Short problem
Of all the lines in this data, how many include "hanging"? Respond with the number only.
____ Supplied data
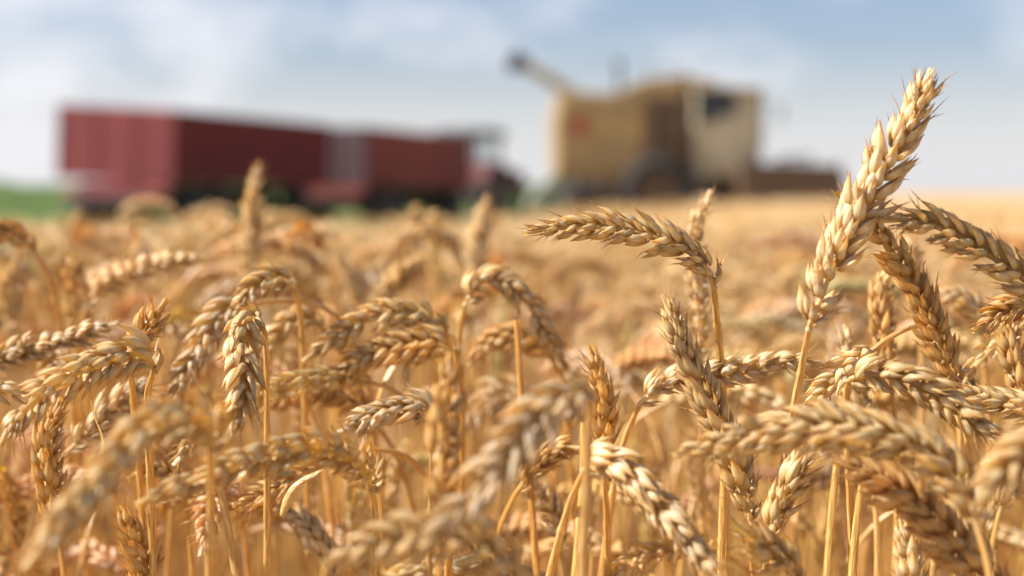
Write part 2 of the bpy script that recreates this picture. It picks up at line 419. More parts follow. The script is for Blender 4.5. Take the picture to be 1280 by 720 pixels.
# (points from the neck to the tip in photo pixels, depth at neck, depth at tip, roll deg, width, tone, stem pixels, label)
H = [
 ([(892,356),(882,332),(850,308),(800,291),(745,283),(690,285),(655,291)], .535,.53, 25, 1.0, G, [(896,400),(901,450)], 'sharp golden ear bowed left on its own, reaching over the open field', ),
 ([(1012,408),(1035,350),(1062,290),(1092,235),(1122,180),(1148,130),(1164,86)], .505,.50, 20, 1.18, P_, [(1003,455),(990,520)], 'tallest pale cream ear, standing up against the sky'),
 ([(1335,405),(1300,365),(1250,328),(1195,293),(1140,276),(1100,276)], .505,.50, 15, 1.0, G, None, 'ear arching in from the frame edge with its tip touching the tallest ear'),
 ([(1193,482),(1170,420),(1145,365),(1112,310),(1075,268),(1046,240)], .545,.535, 30, 1.0, A_, None, 'amber ear leaning left behind the tallest ear, below the arching one'),
 ([(1112,470),(1103,420),(1100,370),(1112,325)], .61,.62, 60, 1.0, A_, None, 'soft amber upright ear just behind the leaning amber one'),
 ([(1150,400),(1146,350),(1135,290)], .72,.72, 40, 1.0, P_, None, 'blurred whitish ear upright in the gap under the arching ear'),
 ([(1062,476),(1095,468),(1135,475),(1180,500),(1220,530),(1258,556)], .50,.49, 15, 1.0, G, [(1058,510),(1062,600)], 'plump ear bending down to the right over the thick dark braid-like ear'),
 ([(1088,440),(1070,455),(1045,478),(1012,524)], .54,.525, 60, 1.05, P_, None, 'short cream ear drooping left onto the thick braid-like ear'),
 ([(1222,660),(1205,615),(1165,570),(1110,545),(1040,534),(965,540),(900,553),(842,570)], .43,.45, 18, 1.0, G, None, 'thick braid-like ear lying across, its pointed tip facing left, blurred'),
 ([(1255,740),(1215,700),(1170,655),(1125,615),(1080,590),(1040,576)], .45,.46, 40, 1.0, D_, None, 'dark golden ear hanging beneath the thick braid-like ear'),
 ([(938,650),(918,580),(890,515),(862,455),(842,405),(829,368)], .53,.55, 55, 1.05, G, [(940,690),(944,730)], 'ragged golden ear leaning left with spread spikelets, crossing behind the braid-like ear'),
 ([(1000,735),(978,700),(950,680),(915,655)], .47,.46, 50, 1.1, G, None, 'soft golden ear poking up at the bottom beside the dark straw gap'),
 ([(803,502),(822,485),(850,474),(895,467),(940,459),(985,450),(1030,455)], .56,.56, 10, .88, P_, [(788,532),(770,590),(752,720)], 'slender cream ear arched flat between the ragged ear and the tall stem'),
 ([(755,578),(756,530),(750,480),(737,432)], .56,.555, 70, .95, A_, [(758,640),(760,720)], 'small sharp amber ear upright above the pale drooping one'),
 ([(732,586),(752,574),(785,590),(815,622),(845,655),(872,690),(900,725)], .475,.45, 35, 1.0, P_, [(714,625),(700,670),(686,725)], 'cream ear drooping to the bottom edge from a curved bare stem'),
 ([(738,498),(705,500),(665,530),(625,580),(580,630),(530,675)], .40,.37, 30, .92, S_, [(735,560),(728,740)], 'large blurred greyish ear sloping down left across the middle'),
 ([(650,712),(600,680),(540,668),(470,680),(405,706)], .39,.38, 30, .92, G, None, 'blurred golden ear lying along the bottom edge'),
 ([(566,668),(578,662),(605,680),(640,712)], .53,.525, 40, .85, A_, [(562,690),(558,740)], 'small sharp ear tip poking out beneath the bottom golden ear'),
 ([(583,378),(600,352),(632,352),(660,380),(685,420),(712,462)], .65,.66, 30, 1.0, G, [(576,410),(566,470)], 'softly blurred ear arched like a hook in the middle of the field'),
 ([(690,450),(670,430),(640,420),(608,430),(585,458)], .69,.69, 30, 1.0, A_, [(705,480),(712,560)], 'blurred amber ear curled down left under the hook-shaped one'),
 ([(322,400),(308,398),(302,430),(304,470),(300,515),(288,552)], .535,.50, 75, 1.05, G, [(332,430),(334,560),(334,720)], 'sharp ear hanging straight down with a bristly tip'),
 ([(368,362),(345,350),(315,362),(293,395)], .62,.60, 50, .95, G, [(376,400),(380,480)], 'soft ear curled over directly above the hanging ear'),
 ([(402,410),(385,396),(360,404),(330,432),(305,460)], .66,.65, 30, .95, G, None, 'blurred ear nodding left just beside the hanging ear'),
 ([(556,408),(525,392),(480,394),(430,415),(378,452)], .63,.62, 20, 1.0, G, [(562,450),(564,520)], 'long blurred ear sloping down left, upper one of the parallel pair'),
 ([(572,446),(545,430),(500,434),(455,450),(412,480)], .62,.62, 30, 1.0, A_, [(578,500),(578,560)], 'long blurred ear sloping down left, lower one of the parallel pair'),
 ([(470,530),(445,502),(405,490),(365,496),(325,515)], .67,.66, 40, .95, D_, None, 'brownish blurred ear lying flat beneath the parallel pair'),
 ([(540,535),(533,512),(505,510),(465,520),(420,542)], .575,.57, 35, .95, S_, [(540,600),(536,720)], 'grey-blue tinged ear bending left in the middle'),
 ([(463,612),(458,588),(435,570),(395,560),(345,564),(290,582),(235,603),(170,632)], .50,.43, 25, 1.0, G, [(468,640),(466,725)], 'long ear arched left from a bent neck, its far end blurred'),
 ([(385,588),(365,598),(335,618),(290,632)], .58,.57, 30, .85, A_, None, 'thin orange ear half hidden under the long arched ear'),
 ([(192,462),(180,443),(145,446),(100,464),(58,490),(22,522),(2,556)], .515,.485, 20, 1.0, G, [(184,500),(188,600)], 'sharp ear drooping into the left edge of the frame'),
 ([(-30,462),(10,444),(60,430),(105,416),(148,404)], .62,.60, 30, .95, S_, None, 'blurred ear rising right above the sharp left one'),
 ([(158,440),(176,418),(194,396),(208,374)], .565,.56, 40, .9, A_, [(165,480),(172,560)], 'short orange ear pointing up right behind the left drooping one'),
 ([(312,382),(285,390),(255,425),(230,465),(212,500)], .63,.60, 40, 1.0, S_, None, 'greyish blurred ear sloping down beside the hanging ear'),
 ([(262,560),(258,528),(222,520),(172,540),(130,590),(85,645),(30,712)], .42,.36, 25, .95, G, [(264,620),(262,740)], 'big blurred ear in front, sloping to the lower left corner'),
 ([(72,660),(62,600),(60,550),(76,498)], .56,.56, 65, 1.0, A_, None, 'amber upright ear below the left drooping ear'),
 ([(182,745),(178,700),(165,665),(148,632)], .555,.55, 65, 1.0, A_, None, 'short dark amber ear upright at the bottom left'),
 ([(310,345),(313,300),(318,250),(324,203)], .92,.93, 40, 1.15, G, None, 'blurred upright ear reaching over the red trailer side'),
 ([(108,385),(125,358),(165,338),(210,326),(256,320)], .74,.72, 30, .95, P_, [(98,420),(90,500)], 'blurred pale ear lying to the right beneath the green field'),
 ([(97,425),(96,375),(90,318)], .76,.76, 60, 1.0, A_, None, 'blurred orange upright ear left of the pale lying one'),
 ([(8,415),(14,365),(28,310)], .86,.86, 60, 1.15, G, None, 'blurred straw-coloured upright ear near the left frame edge'),
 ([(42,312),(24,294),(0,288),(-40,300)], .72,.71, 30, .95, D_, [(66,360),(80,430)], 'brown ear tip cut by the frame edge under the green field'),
 ([(592,352),(598,300),(608,245)], .98,1.0, 30, 1.15, G, None, 'blurred upright ear just in front of the tractor'),
 ([(876,445),(873,380),(868,320),(872,275),(889,238)], .64,.645, 50, .8, P_, [(877,500),(878,600)], 'pale ear standing behind the lone bowed ear, tip up towards the harvester'),
 ([(1335,382),(1300,378),(1260,388),(1215,414)], .54,.53, 30, .9, A_, None, 'amber ear reaching in flat from the edge, below the arching one'),
 ([(1282,520),(1272,470),(1262,425),(1252,385)], .565,.57, 50, 1.0, A_, None, 'amber upright ear at the right edge of the frame'),
 ([(1228,418),(1215,385),(1190,370),(1160,376)], .67,.67, 40, 1.0, P_, [(1230,450),(1238,540)], 'blurred cream ear hooked left on a thin stem near the right edge'),
 ([(1330,540),(1290,512),(1240,500),(1185,487)], .525,.54, 30, .95, G, None, 'ear lying flat from the right edge behind the plump bending one'),
 ([(1152,790),(1142,740),(1134,695),(1126,648)], .495,.50, 60, 1.05, P_, None, 'cream ear tip rising at the bottom right under the dark ear'),
 ([(1350,565),(1300,562),(1260,585),(1222,630)], .39,.38, 30, .95, G, None, 'very blurred ear entering low from the right edge'),
 ([(550,640),(552,580),(556,510),(563,440)], .42,.425, 60, .8, A_, None, 'blurred amber ear standing upright in the centre'),
 ([(650,610),(672,580),(700,562),(726,560)], .60,.59, 30, .9, A_, None, 'amber ear just behind the curved bare stem'),
 ([(655,512),(640,490),(612,485),(585,502)], .74,.74, 40, 1.0, P_, None, 'blurred cream ear curled beneath the amber one in the centre'),
 ([(965,668),(975,630),(995,590),(1020,560)], .505,.51, 40, 1.0, G, None, 'ear rising right from below to the underside of the braid-like ear'),
 ([(480,650),(490,600),(508,550)], .72,.71, 50, .8, P_, None, 'thin pale blurred ear standing right of the bent neck'),
 ([(415,720),(400,680),(375,650),(345,632)], .62,.62, 40, .95, S_, None, 'grey blurred ear low down behind the straws'),
 ([(1085,560),(1072,500),(1062,450),(1056,405)], .60,.61, 50, 1.0, P_, None, 'soft cream upright ear beneath the tallest ear'),
 ([(455,395),(440,350),(420,318)], .95,.95, 40, 1.1, P_, None, 'blurred pale ear pointing up left near the trailers'),
 ([(470,372),(500,345),(530,318)], .88,.86, 40, 1.1, G, None, 'blurred ear pointing up right in front of the trailers'),
 ([(60,395),(70,350),(100,262)], 1.3,1.3, 40, 1.1, G, None, 'faint upright ear beside the green field'),
 ([(520,330),(516,290),(520,255)], 1.25,1.25, 40, 1.1, G, None, 'faint upright ear under the front red trailer'),
 ([(90,560),(130,520),(165,490),(195,470)], .60,.60, 40, .95, S_, None, 'greyish ear tangled behind the left drooping ear'),
 ([(230,620),(225,600),(195,585),(160,600)], .62,.61, 40, .9, A_, None, 'orange ear half covered by the big corner ear'),
 ([(700,680),(690,640),(665,610),(640,600)], .62,.62, 40, .9, S_, None, 'grey ear in the shade behind the curved bare stem'),
 ([(1250,640),(1262,600),(1270,560)], .60,.60, 40, .9, G, None, 'golden ear upright behind the low right blurred ear'),
 ([(1215,520),(1205,480),(1188,445)], .62,.63, 40, .9, G, None, 'soft ear upright between the plump ear and the right edge'),
]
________
Result for this task
5